● RECORDED INFORMATION:
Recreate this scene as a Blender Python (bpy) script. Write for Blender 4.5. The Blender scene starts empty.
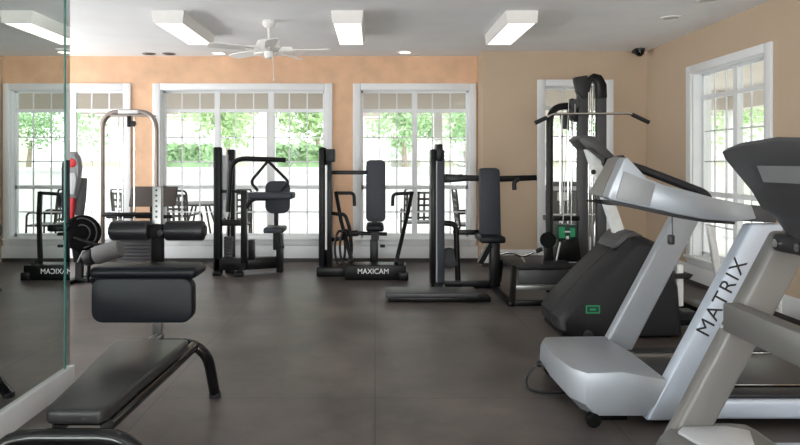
import bpy, bmesh, math, random
from mathutils import Vector, Matrix
random.seed(7)
scn = bpy.context.scene
COL = scn.collection
F, CX, CY, H = 650.0, 375.0, 162.0, 1.33      # focal length in px, vanishing point, eye height
R = math.radians

def P(px, py, Y):
    return Vector(((px - CX) / F * Y, Y, H - (py - CY) / F * Y))

# ------------------------------------------------------------------ materials
def lin(c):
    return tuple(((v / 255) / 12.92 if v / 255 <= .04045 else ((v / 255 + .055) / 1.055) ** 2.4) for v in c) + (1,)

def mat(name, col, rough=.5, metal=0., var=.06, scale=20., bump=0., bscale=None, spec=.5, coat=0., dist=.01):
    m = bpy.data.materials.new(name); m.use_nodes = True
    nt = m.node_tree; b = nt.nodes['Principled BSDF']
    b.inputs['Roughness'].default_value = rough; b.inputs['Metallic'].default_value = metal
    b.inputs['Specular IOR Level'].default_value = spec; b.inputs['Coat Weight'].default_value = coat
    tc = nt.nodes.new('ShaderNodeTexCoord')
    n = nt.nodes.new('ShaderNodeTexNoise'); n.inputs['Scale'].default_value = scale; n.inputs['Detail'].default_value = 4
    nt.links.new(tc.outputs['Object'], n.inputs['Vector'])
    r = nt.nodes.new('ShaderNodeValToRGB'); c = lin(col)
    r.color_ramp.elements[0].position = .3; r.color_ramp.elements[1].position = .7
    r.color_ramp.elements[0].color = tuple(x * (1 - var) for x in c[:3]) + (1,)
    r.color_ramp.elements[1].color = tuple(min(1, x * (1 + var)) for x in c[:3]) + (1,)
    nt.links.new(n.outputs['Fac'], r.inputs['Fac']); nt.links.new(r.outputs['Color'], b.inputs['Base Color'])
    if bump:
        n2 = nt.nodes.new('ShaderNodeTexNoise'); n2.inputs['Scale'].default_value = bscale or scale * 4
        nt.links.new(tc.outputs['Object'], n2.inputs['Vector'])
        bp = nt.nodes.new('ShaderNodeBump'); bp.inputs['Strength'].default_value = bump; bp.inputs['Distance'].default_value = dist
        nt.links.new(n2.outputs['Fac'], bp.inputs['Height']); nt.links.new(bp.outputs['Normal'], b.inputs['Normal'])
    return m

def emis(name, col, strength):
    m = bpy.data.materials.new(name); m.use_nodes = True; nt = m.node_tree
    b = nt.nodes['Principled BSDF']; b.inputs['Base Color'].default_value = lin(col)
    b.inputs['Emission Color'].default_value = lin(col); b.inputs['Emission Strength'].default_value = strength
    return m

M = {}
M['ceiling'] = mat('ceiling_paint', (238, 239, 241), .9, var=.02, scale=3, bump=.05, bscale=200)
M['orange'] = mat('orange_sponged_paint', (220, 180, 148), .85, var=.09, scale=5, bump=.08, bscale=120)
M['beige'] = mat('beige_paint', (190, 169, 146), .85, var=.02, scale=3, bump=.04, bscale=150)
M['white'] = mat('white_trim_paint', (226, 228, 230), .45, var=.015, scale=4)
M['cove'] = mat('dark_rubber_cove', (52, 48, 46), .6)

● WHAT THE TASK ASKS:
Leave out the pictures and reproduce the rest of the listing exactly.

● SOLUTION TO THIS EXERCISE:
Recreate this scene as a Blender Python (bpy) script. Write for Blender 4.5. The Blender scene starts empty.
import bpy, bmesh, math, random
from mathutils import Vector, Matrix
random.seed(7)
scn = bpy.context.scene
COL = scn.collection
F, CX, CY, H = 650.0, 375.0, 162.0, 1.33      # focal length in px, vanishing point, eye height
R = math.radians

def P(px, py, Y):
    return Vector(((px - CX) / F * Y, Y, H - (py - CY) / F * Y))

# ------------------------------------------------------------------ materials
def lin(c):
    return tuple(((v / 255) / 12.92 if v / 255 <= .04045 else ((v / 255 + .055) / 1.055) ** 2.4) for v in c) + (1,)

def mat(name, col, rough=.5, metal=0., var=.06, scale=20., bump=0., bscale=None, spec=.5, coat=0., dist=.01):
    m = bpy.data.materials.new(name); m.use_nodes = True
    nt = m.node_tree; b = nt.nodes['Principled BSDF']
    b.inputs['Roughness'].default_value = rough; b.inputs['Metallic'].default_value = metal
    b.inputs['Specular IOR Level'].default_value = spec; b.inputs['Coat Weight'].default_value = coat
    tc = nt.nodes.new('ShaderNodeTexCoord')
    n = nt.nodes.new('ShaderNodeTexNoise'); n.inputs['Scale'].default_value = scale; n.inputs['Detail'].default_value = 4
    nt.links.new(tc.outputs['Object'], n.inputs['Vector'])
    r = nt.nodes.new('ShaderNodeValToRGB'); c = lin(col)
    r.color_ramp.elements[0].position = .3; r.color_ramp.elements[1].position = .7
    r.color_ramp.elements[0].color = tuple(x * (1 - var) for x in c[:3]) + (1,)
    r.color_ramp.elements[1].color = tuple(min(1, x * (1 + var)) for x in c[:3]) + (1,)
    nt.links.new(n.outputs['Fac'], r.inputs['Fac']); nt.links.new(r.outputs['Color'], b.inputs['Base Color'])
    if bump:
        n2 = nt.nodes.new('ShaderNodeTexNoise'); n2.inputs['Scale'].default_value = bscale or scale * 4
        nt.links.new(tc.outputs['Object'], n2.inputs['Vector'])
        bp = nt.nodes.new('ShaderNodeBump'); bp.inputs['Strength'].default_value = bump; bp.inputs['Distance'].default_value = dist
        nt.links.new(n2.outputs['Fac'], bp.inputs['Height']); nt.links.new(bp.outputs['Normal'], b.inputs['Normal'])
    return m

def emis(name, col, strength):
    m = bpy.data.materials.new(name); m.use_nodes = True; nt = m.node_tree
    b = nt.nodes['Principled BSDF']; b.inputs['Base Color'].default_value = lin(col)
    b.inputs['Emission Color'].default_value = lin(col); b.inputs['Emission Strength'].default_value = strength
    return m

M = {}
M['ceiling'] = mat('ceiling_paint', (238, 239, 241), .9, var=.02, scale=3, bump=.05, bscale=200)
M['orange'] = mat('orange_sponged_paint', (220, 180, 148), .85, var=.09, scale=5, bump=.08, bscale=120)
M['beige'] = mat('beige_paint', (190, 169, 146), .85, var=.02, scale=3, bump=.04, bscale=150)
M['white'] = mat('white_trim_paint', (226, 228, 230), .45, var=.015, scale=4)
M['cove'] = mat('dark_rubber_cove', (52, 48, 46), .6)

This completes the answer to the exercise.